Jun 27, 2007 12:43 PM

in response to:
PCWorld
Safari for Windows: Released and Hacked in a Day
dazzedan above states:
quote:2d8bfc77c7As a developer we have more problems designing around Safari than any other platform.
[/quote:2d8bfc77c7]
This does not make sense, because you should be designing for standards like HTML4, XHTML, CSS, DOM, etc. And once you design for standards, you will find that things work across browsers. Look at Google Gmail, the poster child of a Web application pushes the limits of browser technology, which worked fine in Safari even though it was not designed and tested for it, and even though Gmail gave a warning message that it was an unsupported browser (Opera users also got the same message and it also worked with them, once Opera added the XMLHttpRequest() function).
So either you are going beyond what mainstream standard implementations can provide (a "worst practice" because developer-driven projects sacrifice compatibility in favor of vague usability-oriented goals that in practice are less usable). Or you are making an off-the-cuff slur not substantiated by the facts.

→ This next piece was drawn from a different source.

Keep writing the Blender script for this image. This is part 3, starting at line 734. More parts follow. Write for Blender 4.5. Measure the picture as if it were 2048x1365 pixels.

The Safari browser uses the same core engine used by Adobe Apollo and Linux browsers like Konqueror. Early on in the Safari lifecycle, Apple discovered bugs in the core rendering engine and these were fed back into the core codebase, and that was a long time ago. I have used Safari as my principal browser for two years and have not encountered any problems with it. I have developed Web applications that run well on IE, Firefox, Opera, Camino and Safari, and have not seen that Safari deviates from the norm more than the others.